I presented our review titled Mapping Methane: A Review of Bottom-up Gridded Inventories at the 130th OGC Member Meeting held online in November 2024. The presentation provided an overview of the current landscape of bottom-up methane gridded inventories and emphasized the need for improvements in spatial representation and accuracy.
Why Gridded Inventories Matter
Gridded methane inventories are essential for supporting inverse atmospheric analyses, simulating high-emission events, refining local emission estimates, and communicating data to broad audiences. They provide spatial continuity across jurisdictions and enable more intuitive data visualization and comparison.
Review of Existing Inventories
We examined several global, national, and regional inventories:
Global examples:
EDGAR (Emissions Database for Global Atmospheric Research) and Scarpelli’s global inventory both provide emissions at a 0.1° × 0.1° resolution using IPCC Tier 1 methods and spatial proxies to downscale national data.
National examples:
The U.S. gridded inventory by Maasakkers et al. (2023) aligns with the EPA GHGI and includes uncertainty estimates.
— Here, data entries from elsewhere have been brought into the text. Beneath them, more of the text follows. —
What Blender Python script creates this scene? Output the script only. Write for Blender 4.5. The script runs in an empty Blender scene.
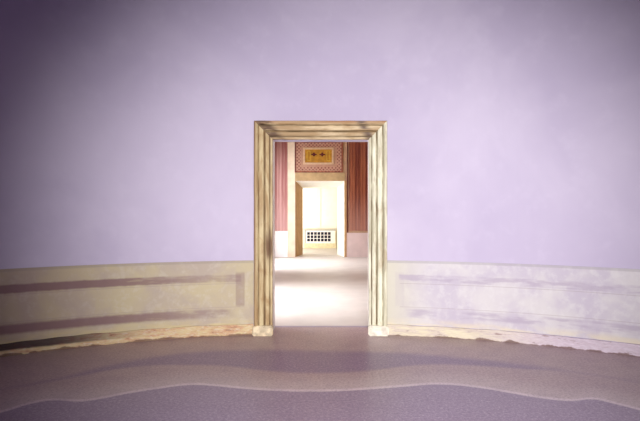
import bpy, bmesh, math, random
from mathutils import Vector, noise
random.seed(4)
S = bpy.context.scene
COL = S.collection
PI = math.pi

# ------------------------------------------------------------------ node helper
class N:
    """small expression builder for procedural materials"""
    def __init__(self, name, rough=0.8, spec=0.3):
        self.m = bpy.data.materials.new(name); self.m.use_nodes = True
        self.t = self.m.node_tree; self.b = self.t.nodes['Principled BSDF']
        self.b.inputs['Roughness'].default_value = rough
        self.b.inputs['Specular IOR Level'].default_value = spec
        self.g = None
    def put(self, sock, v):
        if isinstance(v, (int, float)): sock.default_value = v
        elif isinstance(v, tuple): sock.default_value = v if len(v) == len(sock.default_value) else (*v, 1)
        else: self.t.links.new(v, sock)
    def math(self, op, a, b=0.0, c=None, clamp=False):
        n = self.t.nodes.new('ShaderNodeMath'); n.operation = op; n.use_clamp = clamp
        self.put(n.inputs[0], a); self.put(n.inputs[1], b)
        if c is not None: self.put(n.inputs[2], c)
        return n.outputs[0]
    def add(self, a, b): return self.math('ADD', a, b)
    def sub(self, a, b): return self.math('SUBTRACT', a, b)
    def mul(self, a, b): return self.math('MULTIPLY', a, b)
    def pos(self):
        if self.g is None:
            g = self.t.nodes.new('ShaderNodeNewGeometry'); s = self.t.nodes.new('ShaderNodeSeparateXYZ')
            self.t.links.new(g.outputs['Position'], s.inputs[0]); self.g = (g.outputs['Position'], *s.outputs)
        return self.g
    def polar(self):
        p, x, y, z = self.pos()
        th = self.mul(self.math('ARCTAN2', x, y), 180/PI)
        r = self.math('SQRT', self.add(self.mul(x, x), self.mul(y, y)))
        return th, r, z
    def step(self, v, a, b):           # smooth 0..1 as v goes from a to b
        n = self.t.nodes.new('ShaderNodeMapRange'); n.interpolation_type = 'SMOOTHSTEP'
        self.put(n.inputs[0], v)
        if a < b:
            n.inputs[1].default_value, n.inputs[2].default_value = a, b; n.inputs[3].default_value, n.inputs[4].default_value = 0, 1
        else:
            n.inputs[1].default_value, n.inputs[2].default_value = b, a; n.inputs[3].default_value, n.inputs[4].default_value = 1, 0
        return n.outputs[0]
    def box(self, v, a, b, e):         # 1 inside a..b
        return self.mul(self.step(v, a-e, a+e), self.step(v, b+e, b-e))
    def noise(self, scale, detail=3, stretch=(1, 1, 1), rough=0.55, dist=0.0, vec=None):
        n = self.t.nodes.new('ShaderNodeTexNoise'); mp = self.t.nodes.new('ShaderNodeMapping')
        mp.inputs['Scale'].default_value = stretch
        self.t.links.new(vec or self.pos()[0], mp.inputs[0]); self.t.links.new(mp.outputs[0], n.inputs['Vector'])
        n.inputs['Scale'].default_value = scale; n.inputs['Detail'].default_value = detail
        n.inputs['Roughness'].default_value = rough; n.inputs['Distortion'].default_value = dist
        return n.outputs[0]
    def comb(self, x, y, z):
        n = self.t.nodes.new('ShaderNodeCombineXYZ')
        for i, v in enumerate((x, y, z)): self.put(n.inputs[i], v)
        return n.outputs[0]
    def mix(self, f, a, b):
        n = self.t.nodes.new('ShaderNodeMix'); n.data_type = 'RGBA'
        self.put(n.inputs[0], f); self.put(n.inputs[6], a); self.put(n.inputs[7], b)
        return n.outputs[2]
    def color(self, c): self.put(self.b.inputs['Base Color'], c); return self
    def rough(self, v): self.put(self.b.inputs['Roughness'], v)
    def bump(self, h, strength=0.3, dist=0.01):
        n = self.t.nodes.new('ShaderNodeBump'); n.inputs['Strength'].default_value = strength; n.inputs['Distance'].default_value = dist
        self.t.links.new(h, n.inputs['Height']); self.t.links.new(n.outputs[0], self.b.inputs['Normal'])
    def curve(self, v, pts):
        n = self.t.nodes.new('ShaderNodeFloatCurve'); c = n.mapping.curves[0]
        c.points[0].location = pts[0]; c.points[-1].location = pts[-1]
        for p in pts[1:-1]: c.points.new(*p)
        n.mapping.update(); self.put(n.inputs['Value'], v)
        return n.outputs[0]

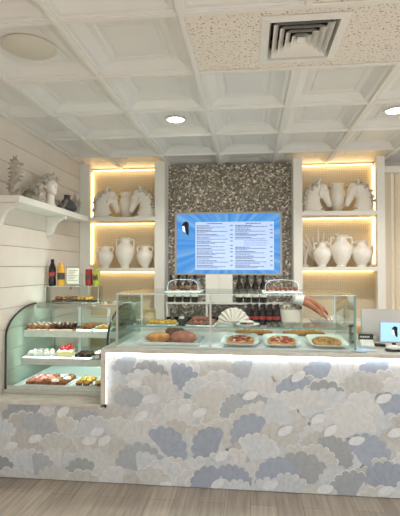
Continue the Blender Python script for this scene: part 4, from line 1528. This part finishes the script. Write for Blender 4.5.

Other countries with national-scale gridded inventories include Canada, Mexico, Australia, and Switzerland.
Regional examples:
Inventories developed for California and the Barnett Shale region in Texas demonstrate how regional emission maps can incorporate high-resolution activity data, aircraft measurements, or Monte Carlo simulations to capture site-specific variations.
Key Limitations of Current Grids
Several limitations were highlighted:
- Graticule-based issues: Unequal grid sizes introduce biases in area-based comparisons and contribute to inaccurate spatial attribution, especially in polar regions.
- Spatial misallocations: Emissions are sometimes placed in incorrect regions, such as urban areas rather than oil and gas fields.
- Magnitude underestimation: Coarse-resolution data often underestimate true emissions, which then propagate through downscaling procedures.
Toward Better Inventories
To address these shortcomings:
- Use of Discrete Global Grid Systems (DGGS): DGGS ensures equal-area grids and enables robust spatial comparisons at various resolutions.
- Improved source attribution: Integrating activity and emissions data at their native resolution can prevent misallocations.
- More representative emission factors: Incorporating better emission factor data and activity metrics can reduce underestimation biases.
Take Home Messages
- High-quality gridded methane inventories are crucial for both scientific and policy applications.
- Current inventories, while valuable, have known limitations in spatial consistency and emission accuracy.
- Moving toward DGGS-based or otherwise spatially consistent frameworks could significantly improve the quality and utility of future methane inventories.
Thanks to the Open Geospatial Consortium for the opportunity to present and discuss this work.